Siempre

Queremos tanto a Janet

La buena prosa de una crónica posee la majestuosidad del oficio y la vital sencillez de hacer calzar las historias dentro de los universos que se bifurcan. Janet Gold es dueña de ese don, de ese oficio.

08.02.2020

TEGUCIGALPA, HONDURAS.- Esta mujer que ve los árboles en una plaza de la ciudad de Gracias no es la que imaginé cuando leí sus poderosas crónicas y descubrí la manera en que narra magistralmente nuestra patria desde detalles muy simples de la vida, y postula la indagación del devenir en conversaciones que parecen no tener importancia y en verdad son los hilos que hilvanan nuestra historia.
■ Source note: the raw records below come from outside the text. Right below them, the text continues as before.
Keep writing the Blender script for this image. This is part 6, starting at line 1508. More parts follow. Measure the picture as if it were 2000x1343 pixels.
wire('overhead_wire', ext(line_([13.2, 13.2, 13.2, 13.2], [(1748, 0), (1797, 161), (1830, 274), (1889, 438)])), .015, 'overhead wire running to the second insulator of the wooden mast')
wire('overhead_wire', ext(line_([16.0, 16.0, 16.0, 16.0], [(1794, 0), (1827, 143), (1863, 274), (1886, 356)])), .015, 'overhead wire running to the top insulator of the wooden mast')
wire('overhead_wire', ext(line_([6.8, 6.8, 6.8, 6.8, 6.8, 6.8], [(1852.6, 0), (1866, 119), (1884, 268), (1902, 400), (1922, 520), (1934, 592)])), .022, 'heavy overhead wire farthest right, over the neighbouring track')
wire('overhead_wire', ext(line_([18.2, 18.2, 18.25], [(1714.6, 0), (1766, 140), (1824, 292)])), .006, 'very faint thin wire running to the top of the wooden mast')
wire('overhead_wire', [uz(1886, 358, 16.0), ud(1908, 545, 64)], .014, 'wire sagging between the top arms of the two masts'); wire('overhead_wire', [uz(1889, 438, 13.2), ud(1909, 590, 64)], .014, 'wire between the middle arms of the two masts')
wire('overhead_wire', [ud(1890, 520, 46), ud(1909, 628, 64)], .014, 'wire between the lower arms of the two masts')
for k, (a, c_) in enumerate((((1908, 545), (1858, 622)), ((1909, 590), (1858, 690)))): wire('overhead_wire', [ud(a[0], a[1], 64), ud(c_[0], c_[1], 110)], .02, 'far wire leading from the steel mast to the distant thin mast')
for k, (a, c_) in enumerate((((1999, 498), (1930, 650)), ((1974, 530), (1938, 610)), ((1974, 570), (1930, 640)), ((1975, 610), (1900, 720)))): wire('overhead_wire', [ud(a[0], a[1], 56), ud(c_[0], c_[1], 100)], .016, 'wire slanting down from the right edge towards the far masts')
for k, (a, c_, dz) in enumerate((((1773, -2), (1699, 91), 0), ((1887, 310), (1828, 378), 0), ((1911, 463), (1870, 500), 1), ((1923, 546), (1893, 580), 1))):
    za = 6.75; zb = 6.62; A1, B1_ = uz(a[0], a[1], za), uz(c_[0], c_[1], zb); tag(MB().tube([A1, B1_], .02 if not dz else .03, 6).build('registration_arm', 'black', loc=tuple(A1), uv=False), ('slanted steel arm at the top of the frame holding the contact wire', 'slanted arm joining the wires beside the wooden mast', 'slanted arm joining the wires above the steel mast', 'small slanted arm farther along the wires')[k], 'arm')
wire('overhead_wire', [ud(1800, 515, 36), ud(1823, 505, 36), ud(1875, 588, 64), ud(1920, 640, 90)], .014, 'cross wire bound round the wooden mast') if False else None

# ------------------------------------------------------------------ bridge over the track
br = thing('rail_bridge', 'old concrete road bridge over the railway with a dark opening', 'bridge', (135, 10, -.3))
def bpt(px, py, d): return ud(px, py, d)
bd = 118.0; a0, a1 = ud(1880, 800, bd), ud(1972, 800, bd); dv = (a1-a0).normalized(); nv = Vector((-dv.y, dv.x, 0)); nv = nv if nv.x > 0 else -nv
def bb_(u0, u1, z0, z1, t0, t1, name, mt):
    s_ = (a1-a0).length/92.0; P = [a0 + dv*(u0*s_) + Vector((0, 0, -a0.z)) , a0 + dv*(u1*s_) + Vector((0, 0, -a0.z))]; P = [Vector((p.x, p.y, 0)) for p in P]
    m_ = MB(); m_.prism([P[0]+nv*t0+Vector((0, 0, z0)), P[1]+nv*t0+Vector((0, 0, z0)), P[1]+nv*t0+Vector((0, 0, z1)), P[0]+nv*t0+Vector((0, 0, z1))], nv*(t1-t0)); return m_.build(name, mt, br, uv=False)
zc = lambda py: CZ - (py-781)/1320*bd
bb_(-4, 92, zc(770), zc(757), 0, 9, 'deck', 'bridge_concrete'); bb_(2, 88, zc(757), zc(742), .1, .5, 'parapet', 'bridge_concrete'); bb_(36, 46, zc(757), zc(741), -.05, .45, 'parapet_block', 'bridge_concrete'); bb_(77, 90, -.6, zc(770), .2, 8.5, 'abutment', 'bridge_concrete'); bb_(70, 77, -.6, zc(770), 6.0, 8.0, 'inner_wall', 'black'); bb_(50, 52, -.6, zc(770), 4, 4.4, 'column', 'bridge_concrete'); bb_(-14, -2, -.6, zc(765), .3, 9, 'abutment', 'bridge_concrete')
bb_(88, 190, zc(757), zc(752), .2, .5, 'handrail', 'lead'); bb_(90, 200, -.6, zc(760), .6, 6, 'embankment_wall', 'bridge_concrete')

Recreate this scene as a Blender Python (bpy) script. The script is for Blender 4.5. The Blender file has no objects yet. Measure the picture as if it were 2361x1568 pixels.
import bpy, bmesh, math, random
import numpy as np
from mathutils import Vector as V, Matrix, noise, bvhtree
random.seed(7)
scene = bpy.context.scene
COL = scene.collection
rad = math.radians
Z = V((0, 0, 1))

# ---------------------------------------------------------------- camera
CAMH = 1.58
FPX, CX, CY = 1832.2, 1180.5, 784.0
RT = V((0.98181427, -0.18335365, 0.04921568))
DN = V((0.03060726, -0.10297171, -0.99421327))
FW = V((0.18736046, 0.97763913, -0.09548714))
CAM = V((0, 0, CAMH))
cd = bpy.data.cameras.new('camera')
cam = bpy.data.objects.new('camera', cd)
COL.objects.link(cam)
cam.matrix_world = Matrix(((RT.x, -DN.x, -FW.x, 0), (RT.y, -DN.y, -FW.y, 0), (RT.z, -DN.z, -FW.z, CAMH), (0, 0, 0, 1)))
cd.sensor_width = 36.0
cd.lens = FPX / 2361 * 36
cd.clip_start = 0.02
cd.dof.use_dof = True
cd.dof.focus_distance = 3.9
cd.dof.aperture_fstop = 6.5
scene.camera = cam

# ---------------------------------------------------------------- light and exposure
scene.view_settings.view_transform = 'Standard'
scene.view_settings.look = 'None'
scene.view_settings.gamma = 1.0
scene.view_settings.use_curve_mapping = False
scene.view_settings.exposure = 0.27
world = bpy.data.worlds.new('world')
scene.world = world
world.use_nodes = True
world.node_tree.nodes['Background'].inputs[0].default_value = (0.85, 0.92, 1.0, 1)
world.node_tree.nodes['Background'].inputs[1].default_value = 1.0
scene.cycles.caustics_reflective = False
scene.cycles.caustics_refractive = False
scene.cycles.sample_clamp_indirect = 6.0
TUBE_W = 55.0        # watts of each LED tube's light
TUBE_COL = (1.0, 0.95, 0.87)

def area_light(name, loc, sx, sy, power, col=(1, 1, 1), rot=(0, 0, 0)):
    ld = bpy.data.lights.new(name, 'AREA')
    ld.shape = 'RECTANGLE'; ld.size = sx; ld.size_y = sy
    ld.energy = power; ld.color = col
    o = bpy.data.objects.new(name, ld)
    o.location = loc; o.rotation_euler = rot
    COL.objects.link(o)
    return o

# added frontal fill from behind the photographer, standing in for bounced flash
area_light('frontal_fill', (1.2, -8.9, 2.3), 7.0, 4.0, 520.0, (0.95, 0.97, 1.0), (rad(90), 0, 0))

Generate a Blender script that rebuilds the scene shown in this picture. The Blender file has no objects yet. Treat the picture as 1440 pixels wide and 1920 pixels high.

Antes la imaginaba con una mirada sentenciosa, en cambio hoy que la veo de frente anoto mi primera impresión, “tiene una inteligencia fascinante que sabe llevar sin pedantería cuando habla” y luego, más tarde en su conferencia, volví a anotar “una organización vital de instantes, todo lo conecta con naturalidad a través una prosa muy diáfana”.

Janet Gold desborda con su buen oficio de escritora, nos permite la comprensión de un mundo tan nuestro que a veces sentimos ajeno, pero en sus crónicas, Janet regresa cada cosa al lugar que le corresponde en la memoria personal y colectiva.

Es así como deben leerse los imaginarios y se debe enfrentar la historia literaria que será siempre posibilidad y no ley, acto esencial y no dato, deriva y no dogma.

Su libro “Crónica de una cercanía” es una bitácora excepcional de nuestra cultura. No solo su prosa exquisita, sino esa leve forma de narrar su trajinar por la Honduras literaria, sin atavismo, sin gravedad, sin ampulosidad y vastos adjetivos.

La buena prosa de una crónica posee la majestuosidad del oficio y la vital sencillez de hacer calzar las historias dentro de los universos que se bifurcan.

Janet Gold es dueña de ese don, de ese oficio: descifrar el país desde la lluvia en Santa Lucía; recordar la mirada del poeta Roberto Sosa entre el paisaje de Nueva Inglaterra, contar el olvido de las mujeres escritoras de Honduras desde un libro que le regaló un desconocido en Tegucigalpa y a quien jamás volvió a ver; acercarse a la poética de José Luis Quesada desde la percepción del lector y su testimonio esencial o esa sincera imagen de ella llorando por la salud del escritor Roberto Castillo ante sus alumnos de literatura en la Universidad de New Hampshire.

Pocas veces un país se cuenta de un modo tan hondo, yendo por los acontecimientos con una mesura implacable que nos recuerda la brillante permanencia de los hombres y mujeres creadoras de Honduras que, a pesar de la ingratitud y la injusticia, insisten en la cercanía que aún permanece entre nosotros.

Es seguro que si alargamos la mano o abrimos un poco los ojos podremos sentirnos cercanos y acompañados en el camino hacia las utopías. Así lo siento cada vez que leo o recuerdo a Janet Gold.